> _Problem description_
Report, as a bare number, how many lines hold "pixels".

--- Begin Provided records ---

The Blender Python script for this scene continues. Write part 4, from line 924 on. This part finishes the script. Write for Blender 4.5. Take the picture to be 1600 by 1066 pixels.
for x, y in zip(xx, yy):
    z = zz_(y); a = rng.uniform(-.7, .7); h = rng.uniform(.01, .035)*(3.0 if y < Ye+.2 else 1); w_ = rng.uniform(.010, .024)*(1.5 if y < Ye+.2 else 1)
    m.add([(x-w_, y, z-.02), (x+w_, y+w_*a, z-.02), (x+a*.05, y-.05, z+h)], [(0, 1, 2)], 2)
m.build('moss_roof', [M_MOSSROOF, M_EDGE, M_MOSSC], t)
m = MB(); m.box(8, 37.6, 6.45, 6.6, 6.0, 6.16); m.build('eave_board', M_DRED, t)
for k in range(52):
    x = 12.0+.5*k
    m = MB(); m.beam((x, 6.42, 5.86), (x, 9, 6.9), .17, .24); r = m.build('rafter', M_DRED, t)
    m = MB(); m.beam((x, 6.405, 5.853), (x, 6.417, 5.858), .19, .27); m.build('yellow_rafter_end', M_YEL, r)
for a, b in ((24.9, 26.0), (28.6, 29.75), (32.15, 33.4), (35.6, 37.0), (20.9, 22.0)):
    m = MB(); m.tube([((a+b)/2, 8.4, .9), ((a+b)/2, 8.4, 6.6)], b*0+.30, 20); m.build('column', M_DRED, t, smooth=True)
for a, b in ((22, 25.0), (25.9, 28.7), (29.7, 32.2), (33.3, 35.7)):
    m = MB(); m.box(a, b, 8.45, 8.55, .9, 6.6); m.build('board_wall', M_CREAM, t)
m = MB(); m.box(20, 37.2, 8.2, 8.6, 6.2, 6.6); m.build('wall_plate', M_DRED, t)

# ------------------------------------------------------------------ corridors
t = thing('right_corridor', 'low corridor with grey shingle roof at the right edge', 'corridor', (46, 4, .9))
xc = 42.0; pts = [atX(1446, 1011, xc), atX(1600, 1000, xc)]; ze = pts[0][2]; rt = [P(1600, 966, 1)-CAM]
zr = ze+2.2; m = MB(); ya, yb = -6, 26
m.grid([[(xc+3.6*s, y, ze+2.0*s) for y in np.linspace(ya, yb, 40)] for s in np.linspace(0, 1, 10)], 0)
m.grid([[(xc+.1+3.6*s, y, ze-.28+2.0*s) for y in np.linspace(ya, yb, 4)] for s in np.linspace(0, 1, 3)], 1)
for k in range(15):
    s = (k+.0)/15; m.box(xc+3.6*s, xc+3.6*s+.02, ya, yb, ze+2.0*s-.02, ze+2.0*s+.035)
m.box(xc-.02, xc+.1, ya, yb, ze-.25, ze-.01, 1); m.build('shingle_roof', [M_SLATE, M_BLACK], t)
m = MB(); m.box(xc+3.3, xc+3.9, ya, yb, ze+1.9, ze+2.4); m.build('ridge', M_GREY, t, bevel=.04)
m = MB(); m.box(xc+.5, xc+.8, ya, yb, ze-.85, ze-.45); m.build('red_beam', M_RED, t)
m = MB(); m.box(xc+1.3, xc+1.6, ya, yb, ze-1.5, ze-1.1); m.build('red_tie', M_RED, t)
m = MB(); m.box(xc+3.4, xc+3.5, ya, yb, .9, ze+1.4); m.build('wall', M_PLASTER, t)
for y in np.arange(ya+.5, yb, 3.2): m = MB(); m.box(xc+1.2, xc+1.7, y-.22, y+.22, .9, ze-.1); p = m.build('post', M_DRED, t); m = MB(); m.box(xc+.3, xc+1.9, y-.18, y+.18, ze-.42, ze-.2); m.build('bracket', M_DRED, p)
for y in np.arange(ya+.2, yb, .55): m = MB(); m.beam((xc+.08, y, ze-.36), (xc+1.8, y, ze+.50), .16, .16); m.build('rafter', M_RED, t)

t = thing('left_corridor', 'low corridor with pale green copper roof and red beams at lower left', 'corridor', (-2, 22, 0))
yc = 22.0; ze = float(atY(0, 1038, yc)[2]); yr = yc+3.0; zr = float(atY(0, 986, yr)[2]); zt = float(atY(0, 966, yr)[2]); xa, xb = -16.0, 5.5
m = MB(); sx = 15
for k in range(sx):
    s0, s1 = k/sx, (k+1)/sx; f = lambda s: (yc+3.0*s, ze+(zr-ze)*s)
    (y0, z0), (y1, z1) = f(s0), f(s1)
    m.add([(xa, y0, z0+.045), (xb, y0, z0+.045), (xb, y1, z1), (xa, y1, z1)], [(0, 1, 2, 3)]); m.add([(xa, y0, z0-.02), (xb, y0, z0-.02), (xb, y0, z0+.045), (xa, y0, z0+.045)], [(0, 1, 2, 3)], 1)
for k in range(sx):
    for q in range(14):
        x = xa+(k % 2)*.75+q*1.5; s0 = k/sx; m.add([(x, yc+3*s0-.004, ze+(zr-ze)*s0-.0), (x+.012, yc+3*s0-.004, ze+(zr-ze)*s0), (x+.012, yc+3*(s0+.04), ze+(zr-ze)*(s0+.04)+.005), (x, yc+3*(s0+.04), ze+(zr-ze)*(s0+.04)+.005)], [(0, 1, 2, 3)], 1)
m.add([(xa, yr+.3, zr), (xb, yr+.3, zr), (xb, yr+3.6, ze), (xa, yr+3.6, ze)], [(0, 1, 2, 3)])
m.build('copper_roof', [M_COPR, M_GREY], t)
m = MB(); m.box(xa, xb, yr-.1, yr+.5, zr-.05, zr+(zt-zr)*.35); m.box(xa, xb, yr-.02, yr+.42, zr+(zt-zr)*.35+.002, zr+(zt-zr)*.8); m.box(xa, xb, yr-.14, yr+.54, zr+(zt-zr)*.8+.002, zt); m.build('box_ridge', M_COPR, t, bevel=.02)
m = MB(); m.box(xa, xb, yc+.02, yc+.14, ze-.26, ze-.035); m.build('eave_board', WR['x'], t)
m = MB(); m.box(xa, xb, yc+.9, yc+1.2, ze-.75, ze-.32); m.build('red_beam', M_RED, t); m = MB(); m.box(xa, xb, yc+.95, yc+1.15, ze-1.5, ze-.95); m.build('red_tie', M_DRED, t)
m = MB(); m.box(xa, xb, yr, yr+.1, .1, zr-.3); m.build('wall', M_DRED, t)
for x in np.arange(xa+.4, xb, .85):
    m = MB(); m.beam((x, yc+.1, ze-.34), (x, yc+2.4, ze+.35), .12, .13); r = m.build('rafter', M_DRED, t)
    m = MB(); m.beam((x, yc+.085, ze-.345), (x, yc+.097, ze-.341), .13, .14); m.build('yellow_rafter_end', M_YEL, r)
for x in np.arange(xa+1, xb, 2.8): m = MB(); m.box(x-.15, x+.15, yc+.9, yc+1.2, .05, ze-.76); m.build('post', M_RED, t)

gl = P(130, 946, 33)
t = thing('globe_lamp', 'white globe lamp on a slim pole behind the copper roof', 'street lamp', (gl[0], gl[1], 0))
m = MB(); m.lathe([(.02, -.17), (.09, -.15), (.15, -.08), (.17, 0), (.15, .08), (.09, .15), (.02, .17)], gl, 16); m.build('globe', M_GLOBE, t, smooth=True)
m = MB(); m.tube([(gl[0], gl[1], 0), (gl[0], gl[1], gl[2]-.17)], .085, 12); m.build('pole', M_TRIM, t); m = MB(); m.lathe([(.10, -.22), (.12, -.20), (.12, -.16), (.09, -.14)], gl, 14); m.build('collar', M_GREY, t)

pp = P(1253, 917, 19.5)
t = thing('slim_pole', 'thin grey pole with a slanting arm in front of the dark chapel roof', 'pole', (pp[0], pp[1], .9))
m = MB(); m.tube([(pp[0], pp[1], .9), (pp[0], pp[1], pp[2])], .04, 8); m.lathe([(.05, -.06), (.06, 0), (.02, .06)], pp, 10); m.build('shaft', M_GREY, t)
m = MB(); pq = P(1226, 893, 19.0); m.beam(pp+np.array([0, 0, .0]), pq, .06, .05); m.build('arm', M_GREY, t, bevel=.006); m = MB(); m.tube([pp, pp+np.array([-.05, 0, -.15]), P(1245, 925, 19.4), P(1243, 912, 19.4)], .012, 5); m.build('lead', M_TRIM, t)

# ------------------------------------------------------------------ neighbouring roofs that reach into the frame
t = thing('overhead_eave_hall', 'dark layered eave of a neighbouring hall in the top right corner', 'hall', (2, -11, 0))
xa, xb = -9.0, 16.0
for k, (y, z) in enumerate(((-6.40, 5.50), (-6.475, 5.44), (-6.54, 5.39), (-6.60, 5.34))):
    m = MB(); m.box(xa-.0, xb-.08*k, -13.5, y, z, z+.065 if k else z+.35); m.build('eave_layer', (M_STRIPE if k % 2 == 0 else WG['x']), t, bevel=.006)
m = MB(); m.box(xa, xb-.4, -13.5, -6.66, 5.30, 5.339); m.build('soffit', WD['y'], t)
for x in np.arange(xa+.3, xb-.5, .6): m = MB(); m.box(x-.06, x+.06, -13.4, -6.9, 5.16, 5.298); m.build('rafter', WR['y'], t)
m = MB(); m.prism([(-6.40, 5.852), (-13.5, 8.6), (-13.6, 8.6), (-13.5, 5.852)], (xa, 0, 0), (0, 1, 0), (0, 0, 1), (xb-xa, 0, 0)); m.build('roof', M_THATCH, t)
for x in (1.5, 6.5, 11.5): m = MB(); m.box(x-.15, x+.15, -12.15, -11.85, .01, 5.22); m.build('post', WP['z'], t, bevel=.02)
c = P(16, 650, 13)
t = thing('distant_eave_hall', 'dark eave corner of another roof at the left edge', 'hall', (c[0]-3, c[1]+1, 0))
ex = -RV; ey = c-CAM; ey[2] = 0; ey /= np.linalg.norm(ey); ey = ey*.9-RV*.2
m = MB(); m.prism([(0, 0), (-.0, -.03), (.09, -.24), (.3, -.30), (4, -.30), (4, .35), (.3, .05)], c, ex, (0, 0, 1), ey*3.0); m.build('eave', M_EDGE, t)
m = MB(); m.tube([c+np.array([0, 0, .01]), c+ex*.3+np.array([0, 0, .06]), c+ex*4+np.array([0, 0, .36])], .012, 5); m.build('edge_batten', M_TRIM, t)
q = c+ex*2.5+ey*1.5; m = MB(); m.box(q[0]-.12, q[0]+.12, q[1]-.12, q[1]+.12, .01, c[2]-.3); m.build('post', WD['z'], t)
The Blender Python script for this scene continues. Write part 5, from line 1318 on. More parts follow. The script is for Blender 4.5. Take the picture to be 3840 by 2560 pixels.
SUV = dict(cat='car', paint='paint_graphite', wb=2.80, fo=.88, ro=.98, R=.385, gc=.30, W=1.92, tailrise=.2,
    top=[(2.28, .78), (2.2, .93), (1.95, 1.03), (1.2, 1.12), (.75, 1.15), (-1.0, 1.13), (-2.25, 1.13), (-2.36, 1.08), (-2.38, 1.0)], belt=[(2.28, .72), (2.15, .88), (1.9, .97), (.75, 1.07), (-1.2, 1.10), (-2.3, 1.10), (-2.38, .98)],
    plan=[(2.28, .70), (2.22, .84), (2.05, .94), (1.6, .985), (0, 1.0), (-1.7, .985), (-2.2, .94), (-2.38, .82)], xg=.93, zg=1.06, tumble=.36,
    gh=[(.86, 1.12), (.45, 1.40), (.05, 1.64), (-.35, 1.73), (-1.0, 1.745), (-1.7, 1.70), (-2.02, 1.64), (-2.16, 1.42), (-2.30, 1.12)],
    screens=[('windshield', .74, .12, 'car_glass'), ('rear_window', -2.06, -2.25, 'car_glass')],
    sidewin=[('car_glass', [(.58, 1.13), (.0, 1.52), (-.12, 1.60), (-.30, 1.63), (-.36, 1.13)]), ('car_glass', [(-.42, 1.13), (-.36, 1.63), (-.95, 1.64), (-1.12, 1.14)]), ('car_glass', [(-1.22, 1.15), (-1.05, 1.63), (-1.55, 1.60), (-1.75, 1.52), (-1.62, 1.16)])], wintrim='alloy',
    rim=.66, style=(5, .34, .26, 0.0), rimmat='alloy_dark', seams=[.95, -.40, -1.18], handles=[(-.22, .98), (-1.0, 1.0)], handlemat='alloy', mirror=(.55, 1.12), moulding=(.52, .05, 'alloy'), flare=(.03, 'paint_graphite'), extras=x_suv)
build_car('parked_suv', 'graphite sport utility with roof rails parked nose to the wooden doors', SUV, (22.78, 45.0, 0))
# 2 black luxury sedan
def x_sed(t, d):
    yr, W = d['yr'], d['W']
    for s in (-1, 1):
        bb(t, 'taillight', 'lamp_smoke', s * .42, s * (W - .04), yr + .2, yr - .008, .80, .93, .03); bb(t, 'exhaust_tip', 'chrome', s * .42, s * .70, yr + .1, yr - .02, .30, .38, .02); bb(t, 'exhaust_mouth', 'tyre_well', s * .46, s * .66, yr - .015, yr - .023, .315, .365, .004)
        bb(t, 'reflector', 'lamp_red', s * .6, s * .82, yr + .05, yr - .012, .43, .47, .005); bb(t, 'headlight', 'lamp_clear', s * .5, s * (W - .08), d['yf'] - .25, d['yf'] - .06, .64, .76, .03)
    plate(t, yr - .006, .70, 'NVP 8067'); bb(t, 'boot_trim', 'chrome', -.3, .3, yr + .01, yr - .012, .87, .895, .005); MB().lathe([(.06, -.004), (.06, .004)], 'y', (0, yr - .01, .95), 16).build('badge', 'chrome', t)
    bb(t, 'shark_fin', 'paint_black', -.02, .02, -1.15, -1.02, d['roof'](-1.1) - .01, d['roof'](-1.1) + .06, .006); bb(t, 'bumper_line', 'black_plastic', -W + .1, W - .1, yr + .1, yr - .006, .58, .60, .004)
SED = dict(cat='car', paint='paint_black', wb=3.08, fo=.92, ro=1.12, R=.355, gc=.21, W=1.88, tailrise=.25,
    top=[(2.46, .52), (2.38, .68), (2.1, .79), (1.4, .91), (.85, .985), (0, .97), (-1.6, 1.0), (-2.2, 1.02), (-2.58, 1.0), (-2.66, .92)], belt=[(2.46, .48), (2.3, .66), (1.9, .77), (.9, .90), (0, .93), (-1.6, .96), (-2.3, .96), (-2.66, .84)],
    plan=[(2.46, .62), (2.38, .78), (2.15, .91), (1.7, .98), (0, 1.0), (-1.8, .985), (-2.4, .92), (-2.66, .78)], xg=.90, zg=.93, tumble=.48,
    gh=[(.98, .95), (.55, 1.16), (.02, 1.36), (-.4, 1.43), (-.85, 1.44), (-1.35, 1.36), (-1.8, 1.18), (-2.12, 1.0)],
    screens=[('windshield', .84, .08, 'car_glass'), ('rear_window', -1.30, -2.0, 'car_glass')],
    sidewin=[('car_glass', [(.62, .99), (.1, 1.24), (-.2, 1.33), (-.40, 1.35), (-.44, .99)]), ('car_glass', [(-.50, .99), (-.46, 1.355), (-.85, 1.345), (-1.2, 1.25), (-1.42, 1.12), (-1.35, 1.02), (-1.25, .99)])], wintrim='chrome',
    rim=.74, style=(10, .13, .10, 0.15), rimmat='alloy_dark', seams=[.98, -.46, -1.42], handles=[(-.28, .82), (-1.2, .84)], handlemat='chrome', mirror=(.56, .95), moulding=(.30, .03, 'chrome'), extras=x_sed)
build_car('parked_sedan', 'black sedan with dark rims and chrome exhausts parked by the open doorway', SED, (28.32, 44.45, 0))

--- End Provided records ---

> _Answer to this exercise_
2